Gum jeszcze nie składałem, ale da radę
Aktualnie auto już prawie całe jest oczyszczone ze starego lakieru, mam nadzieję, że uda się już w najbliższym tygodniu nałożyć szpachlę. Zamawiam też lakiery.
Jutro jadę uzupełnić braki w wyposażeniu i dokupić części, które u mnie były uszkodzone (część listw przykładowo ktoś mocował na wkrętach)
Muszę też oddać reflektory do nałożenia nowej warstwy odbłyśnika. Mam namiar na zakład w Piekarach Śląskich, szukam jeszcze czegoś bliżej Częstochowy, ewentualnie Łodzi.

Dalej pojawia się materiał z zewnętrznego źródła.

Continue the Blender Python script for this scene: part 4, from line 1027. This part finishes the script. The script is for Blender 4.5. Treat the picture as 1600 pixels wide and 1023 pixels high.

Może też kupię jutro skórę na podsufitkę, boczki (oryginalne nie zostaną - będą zrobione od początku) i fotele, na pewno tylne reflektory bo aktualne są każdy z innego roku i różną się zużyciem.
Kupiłem już chromowane dekielki i doprowadziłem je do pożądanego wyglądu.
Wszystkie chromy (które nadają się do ponownego montażu) już są doczyszczone - tu przykład z wnętrza:
Nie mogę się doczekać kiedy już będzie lakier i ta smutna skorupa zacznie jakoś wyglądać.